Telecom companies of Ethiopia, Djibouti and Sudan have signed a tripartite agreement under what is called the Horizon Fiber Initiative to develop a high-capacity cross-border fibre corridor.
According to a statement issued by Ethio Telecom, the agreement establishes a resilient terrestrial fiber corridor connecting the international submarine cable landing stations in Djibouti, traversing Ethiopia, and extending onward to Sudan’s landing stations.
“This new route aims at creating a scalable, secure, and diversified regional connectivity pathway linking East Africa to global digital networks,” the statement said.
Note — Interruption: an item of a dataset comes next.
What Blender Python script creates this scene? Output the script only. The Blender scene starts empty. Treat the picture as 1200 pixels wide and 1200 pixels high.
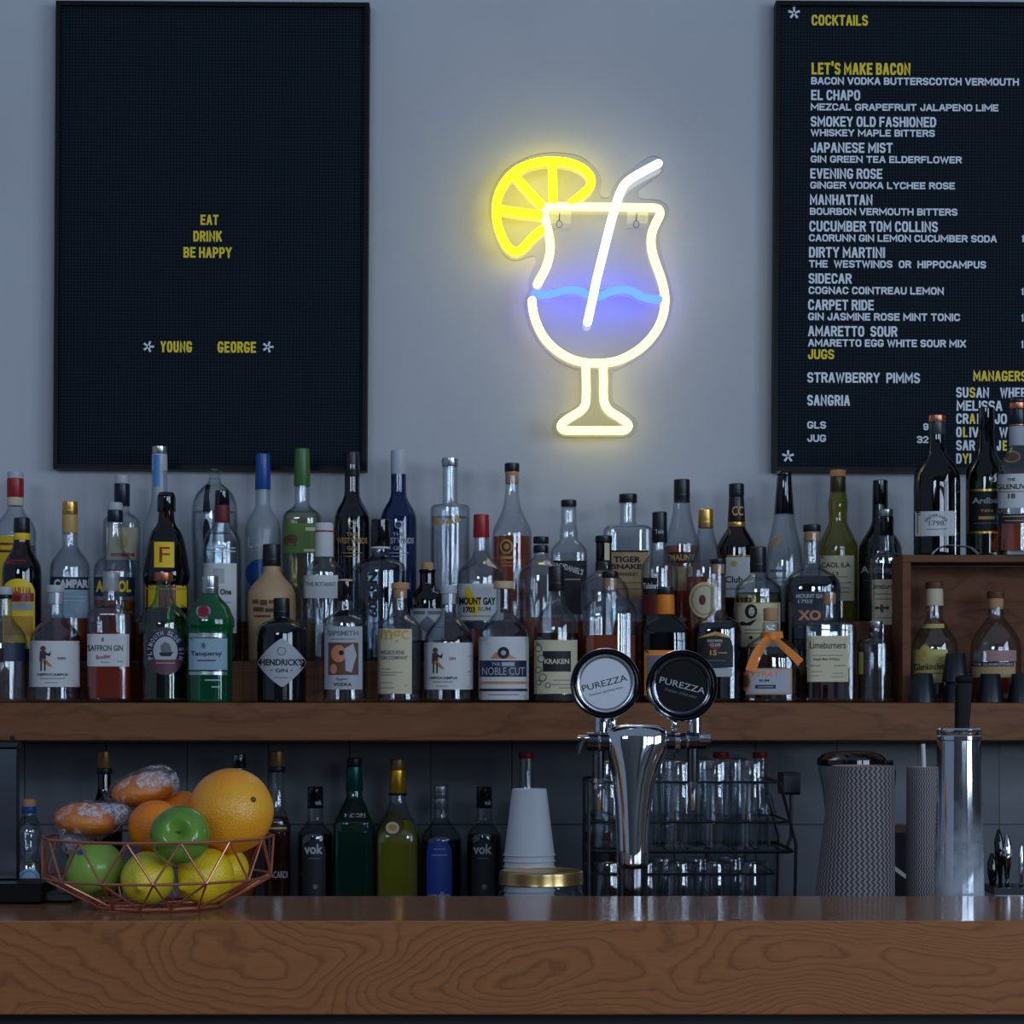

The Horizon Fiber Initiative is designed to significantly enhance international bandwidth capacity, strengthen network resilience and redundancy, and support the rapidly growing demand for data, cloud services, hyper scale connectivity, digital platforms, and cross-border data flows across the region.
“It responds directly to Africa’s accelerating digital economy driven by cloud adoption, fintech, e-commerce, AI, content delivery, and enterprise digitalization,” the statement noted.
Speaking at the event, CEO of Ethio-telecom Firehiwot Tamiru said the initiative is a core enabler of its Next Horizon: Digital and Beyond 2028 strategy, reinforcing the company’s ambition to evolve from a national operator into a regional digital connectivity and infrastructure leader.
“Horizon Fiber strengthens Ethiopia’s position as a strategic digital transit hub, supports international expansion, and underpins advanced digital services including cloud, data centers, enterprise solutions, and cross-border digital trade.
Through this strategic collaboration, the three operators are expected to leverage their complementary infrastructure assets, technical expertise, and operational capabilities to deliver multi-terabit optical fiber capacity to meet exponential traffic growth.